→ Recorded information:
BEGIN

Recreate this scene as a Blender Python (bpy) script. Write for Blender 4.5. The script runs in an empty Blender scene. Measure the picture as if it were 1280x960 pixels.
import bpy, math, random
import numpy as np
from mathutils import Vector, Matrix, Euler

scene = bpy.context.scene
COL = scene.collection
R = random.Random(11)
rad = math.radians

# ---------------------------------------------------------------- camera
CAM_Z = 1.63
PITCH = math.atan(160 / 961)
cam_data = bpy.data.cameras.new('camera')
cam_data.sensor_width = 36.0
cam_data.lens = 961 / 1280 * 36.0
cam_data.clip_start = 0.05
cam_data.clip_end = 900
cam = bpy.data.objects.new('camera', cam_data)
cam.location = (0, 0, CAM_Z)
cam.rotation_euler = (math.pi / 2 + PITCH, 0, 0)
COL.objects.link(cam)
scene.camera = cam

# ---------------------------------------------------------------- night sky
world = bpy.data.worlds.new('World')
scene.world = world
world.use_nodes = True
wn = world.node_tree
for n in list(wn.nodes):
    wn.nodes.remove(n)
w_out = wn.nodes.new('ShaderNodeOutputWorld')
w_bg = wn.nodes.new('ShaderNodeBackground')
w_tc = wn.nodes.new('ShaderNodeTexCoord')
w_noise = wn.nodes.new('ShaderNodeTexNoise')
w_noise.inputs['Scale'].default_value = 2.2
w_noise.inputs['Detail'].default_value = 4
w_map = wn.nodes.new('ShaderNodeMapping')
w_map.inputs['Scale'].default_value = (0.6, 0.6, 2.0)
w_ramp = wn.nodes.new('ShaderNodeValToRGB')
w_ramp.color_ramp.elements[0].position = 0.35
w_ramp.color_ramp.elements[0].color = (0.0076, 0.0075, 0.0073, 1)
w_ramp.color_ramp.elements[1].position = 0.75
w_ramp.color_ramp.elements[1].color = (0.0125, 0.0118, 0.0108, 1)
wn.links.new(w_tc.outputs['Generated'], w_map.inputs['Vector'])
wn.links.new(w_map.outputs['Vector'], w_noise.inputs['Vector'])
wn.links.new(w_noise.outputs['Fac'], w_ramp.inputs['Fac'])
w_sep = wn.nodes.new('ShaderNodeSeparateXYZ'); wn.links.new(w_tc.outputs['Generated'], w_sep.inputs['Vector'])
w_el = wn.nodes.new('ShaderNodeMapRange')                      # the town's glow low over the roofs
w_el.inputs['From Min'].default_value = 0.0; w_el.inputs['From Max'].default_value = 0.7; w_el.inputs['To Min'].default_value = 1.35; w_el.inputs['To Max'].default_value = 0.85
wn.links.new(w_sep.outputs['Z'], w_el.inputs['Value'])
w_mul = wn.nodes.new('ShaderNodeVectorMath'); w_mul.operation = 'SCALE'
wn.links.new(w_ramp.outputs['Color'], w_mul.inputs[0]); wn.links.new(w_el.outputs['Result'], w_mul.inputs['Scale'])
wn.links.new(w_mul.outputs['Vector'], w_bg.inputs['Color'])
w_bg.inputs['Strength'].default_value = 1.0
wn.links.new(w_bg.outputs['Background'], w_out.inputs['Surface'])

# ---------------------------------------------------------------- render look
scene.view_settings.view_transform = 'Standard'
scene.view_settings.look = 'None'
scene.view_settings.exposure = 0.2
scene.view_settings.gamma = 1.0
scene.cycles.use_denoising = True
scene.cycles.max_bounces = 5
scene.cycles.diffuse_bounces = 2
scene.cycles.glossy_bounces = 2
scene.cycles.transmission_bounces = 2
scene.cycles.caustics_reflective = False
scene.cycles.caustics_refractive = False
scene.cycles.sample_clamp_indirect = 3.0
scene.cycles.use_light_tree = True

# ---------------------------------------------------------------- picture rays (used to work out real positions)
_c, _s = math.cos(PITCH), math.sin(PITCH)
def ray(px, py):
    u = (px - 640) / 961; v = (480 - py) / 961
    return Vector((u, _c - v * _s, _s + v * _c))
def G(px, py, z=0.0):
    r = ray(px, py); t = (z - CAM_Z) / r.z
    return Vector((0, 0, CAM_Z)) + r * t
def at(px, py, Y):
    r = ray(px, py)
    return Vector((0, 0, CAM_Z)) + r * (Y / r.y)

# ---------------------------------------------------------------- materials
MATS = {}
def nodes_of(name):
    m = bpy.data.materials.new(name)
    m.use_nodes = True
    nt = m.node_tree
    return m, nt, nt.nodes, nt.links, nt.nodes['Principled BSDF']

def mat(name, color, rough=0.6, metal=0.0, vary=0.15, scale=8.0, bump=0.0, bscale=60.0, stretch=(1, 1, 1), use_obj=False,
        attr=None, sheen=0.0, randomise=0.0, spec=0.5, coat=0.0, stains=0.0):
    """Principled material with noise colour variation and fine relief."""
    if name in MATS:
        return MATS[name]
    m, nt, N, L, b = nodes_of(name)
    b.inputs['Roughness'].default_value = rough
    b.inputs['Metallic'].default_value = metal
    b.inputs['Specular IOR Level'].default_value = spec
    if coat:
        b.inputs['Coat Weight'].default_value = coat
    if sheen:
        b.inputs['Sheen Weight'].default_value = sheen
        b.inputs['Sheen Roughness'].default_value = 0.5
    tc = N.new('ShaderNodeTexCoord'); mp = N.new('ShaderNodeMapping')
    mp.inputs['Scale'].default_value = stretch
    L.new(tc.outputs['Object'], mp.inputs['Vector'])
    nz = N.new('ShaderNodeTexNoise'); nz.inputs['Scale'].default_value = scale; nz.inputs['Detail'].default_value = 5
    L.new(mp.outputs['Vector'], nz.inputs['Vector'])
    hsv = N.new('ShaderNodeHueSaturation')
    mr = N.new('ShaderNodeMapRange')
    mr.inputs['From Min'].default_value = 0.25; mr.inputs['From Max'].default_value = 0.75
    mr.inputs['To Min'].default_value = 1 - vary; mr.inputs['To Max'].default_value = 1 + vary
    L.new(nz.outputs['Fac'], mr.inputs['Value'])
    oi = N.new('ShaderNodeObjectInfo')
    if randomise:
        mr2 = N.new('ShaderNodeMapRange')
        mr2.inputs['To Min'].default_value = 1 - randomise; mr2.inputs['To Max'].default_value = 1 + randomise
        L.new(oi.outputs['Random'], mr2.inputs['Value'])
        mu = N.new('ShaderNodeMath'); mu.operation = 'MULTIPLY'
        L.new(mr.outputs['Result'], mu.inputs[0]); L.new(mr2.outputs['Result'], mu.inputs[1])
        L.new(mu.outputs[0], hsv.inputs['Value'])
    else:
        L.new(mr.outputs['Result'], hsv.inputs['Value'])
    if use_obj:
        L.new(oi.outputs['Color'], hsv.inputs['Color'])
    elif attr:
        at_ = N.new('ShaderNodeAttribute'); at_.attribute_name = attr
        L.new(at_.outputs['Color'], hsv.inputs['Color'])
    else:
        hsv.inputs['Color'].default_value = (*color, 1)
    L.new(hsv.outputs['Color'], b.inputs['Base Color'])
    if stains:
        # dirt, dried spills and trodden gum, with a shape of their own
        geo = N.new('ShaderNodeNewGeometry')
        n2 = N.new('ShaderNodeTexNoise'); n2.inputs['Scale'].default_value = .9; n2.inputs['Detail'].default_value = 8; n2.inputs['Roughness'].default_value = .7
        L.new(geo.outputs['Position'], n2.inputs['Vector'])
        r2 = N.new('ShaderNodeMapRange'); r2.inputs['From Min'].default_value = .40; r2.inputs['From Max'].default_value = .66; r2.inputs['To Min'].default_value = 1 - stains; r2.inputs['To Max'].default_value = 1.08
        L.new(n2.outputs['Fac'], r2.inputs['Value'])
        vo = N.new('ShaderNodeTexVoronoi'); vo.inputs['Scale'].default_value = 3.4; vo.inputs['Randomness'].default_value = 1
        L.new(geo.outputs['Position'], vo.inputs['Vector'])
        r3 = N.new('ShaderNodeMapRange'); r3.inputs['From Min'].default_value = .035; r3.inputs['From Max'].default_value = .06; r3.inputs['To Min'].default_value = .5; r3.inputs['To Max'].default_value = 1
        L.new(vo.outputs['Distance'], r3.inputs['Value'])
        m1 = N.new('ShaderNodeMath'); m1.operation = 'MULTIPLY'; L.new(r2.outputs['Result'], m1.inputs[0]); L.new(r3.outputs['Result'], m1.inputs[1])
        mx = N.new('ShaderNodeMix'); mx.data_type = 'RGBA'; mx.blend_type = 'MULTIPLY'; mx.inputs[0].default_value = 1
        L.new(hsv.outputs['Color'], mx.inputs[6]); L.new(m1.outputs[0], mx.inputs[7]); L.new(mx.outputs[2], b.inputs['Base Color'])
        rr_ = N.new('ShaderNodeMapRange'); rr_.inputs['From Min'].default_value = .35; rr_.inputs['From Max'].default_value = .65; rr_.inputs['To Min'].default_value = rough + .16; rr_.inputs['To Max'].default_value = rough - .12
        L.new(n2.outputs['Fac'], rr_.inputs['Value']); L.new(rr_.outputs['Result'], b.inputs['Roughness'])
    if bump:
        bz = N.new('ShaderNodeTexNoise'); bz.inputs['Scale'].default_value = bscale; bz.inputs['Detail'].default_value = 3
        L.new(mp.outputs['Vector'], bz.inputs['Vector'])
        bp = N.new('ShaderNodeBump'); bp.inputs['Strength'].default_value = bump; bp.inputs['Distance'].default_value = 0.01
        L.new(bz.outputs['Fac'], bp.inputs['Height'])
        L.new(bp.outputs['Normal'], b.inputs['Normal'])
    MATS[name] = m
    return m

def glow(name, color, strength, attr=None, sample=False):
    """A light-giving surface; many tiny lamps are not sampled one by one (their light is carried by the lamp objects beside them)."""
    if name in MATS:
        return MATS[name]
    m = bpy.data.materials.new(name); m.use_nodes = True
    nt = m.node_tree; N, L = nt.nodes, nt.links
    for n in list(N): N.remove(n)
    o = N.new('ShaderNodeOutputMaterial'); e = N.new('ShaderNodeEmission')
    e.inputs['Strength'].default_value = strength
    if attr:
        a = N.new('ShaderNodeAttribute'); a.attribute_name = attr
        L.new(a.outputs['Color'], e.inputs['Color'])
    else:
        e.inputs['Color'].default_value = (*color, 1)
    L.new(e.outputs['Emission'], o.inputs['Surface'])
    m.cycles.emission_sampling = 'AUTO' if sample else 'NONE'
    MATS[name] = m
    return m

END

→ Work to complete:
Word for word, reproduce the listing above from its start up to and including the line that has "scene.camera = cam". Give only those lines.

→ Output for this task:
Recreate this scene as a Blender Python (bpy) script. Write for Blender 4.5. The script runs in an empty Blender scene. Measure the picture as if it were 1280x960 pixels.
import bpy, math, random
import numpy as np
from mathutils import Vector, Matrix, Euler

scene = bpy.context.scene
COL = scene.collection
R = random.Random(11)
rad = math.radians

# ---------------------------------------------------------------- camera
CAM_Z = 1.63
PITCH = math.atan(160 / 961)
cam_data = bpy.data.cameras.new('camera')
cam_data.sensor_width = 36.0
cam_data.lens = 961 / 1280 * 36.0
cam_data.clip_start = 0.05
cam_data.clip_end = 900
cam = bpy.data.objects.new('camera', cam_data)
cam.location = (0, 0, CAM_Z)
cam.rotation_euler = (math.pi / 2 + PITCH, 0, 0)
COL.objects.link(cam)
scene.camera = cam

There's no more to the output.